Friday Performance Pick – 402

Finzi, Five Bagatelles (3 and 4)

finzi
Portrait of Gerald Finzi, by Angus McBean.

The music of Gerald Finzi (1901-1956) in many ways follows the style of his fellow British composers Sir Edward Elgar and his friend Ralph Vaughan Williams. Best known for his choral works and songs, Finzi’s Five Bagatelles, written for clarinet and piano, is one of his few chamber works and the only work in that category that is regularly performed.
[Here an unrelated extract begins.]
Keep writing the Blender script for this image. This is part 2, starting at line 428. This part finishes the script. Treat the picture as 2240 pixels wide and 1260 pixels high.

Finzi studied with Ernest Farrar from 1914 to 1916 and was deeply affected by Farrar’s death in combat during World War I. His father died when Finzi was 7 years old, and his three elder brothers also died before the end of World War I (one from suicide, one from pneumonia, and one in combat). These events are said to have deepened Finzi’s introspective nature and given him a strong sense of life’s uncertainties.

Like Vaughan Williams, Finzi had a strong interest in English folk melodies and the English countryside. Although born in London, in 1922 he moved to Gloucestershire (home of Vaughan Williams and near the home of Elgar). Vaughan Williams helped him secure a teaching post at the Royal Academy of Music from 1930 to 1933. Finzi then moved to Ashmansworth where he became proficient in apple farming. His scholarly interests extended to English poetry, 18th-century English music, and the history of English song. Many of Finzi’s songs are based on the poetry of Thomas Hardy.

This performance includes two of the Five Bagatelles, which can serve as a good introduction to the folk-like lyricism that permeates much of Finzi’s writing. We will have to return soon to some of his songs.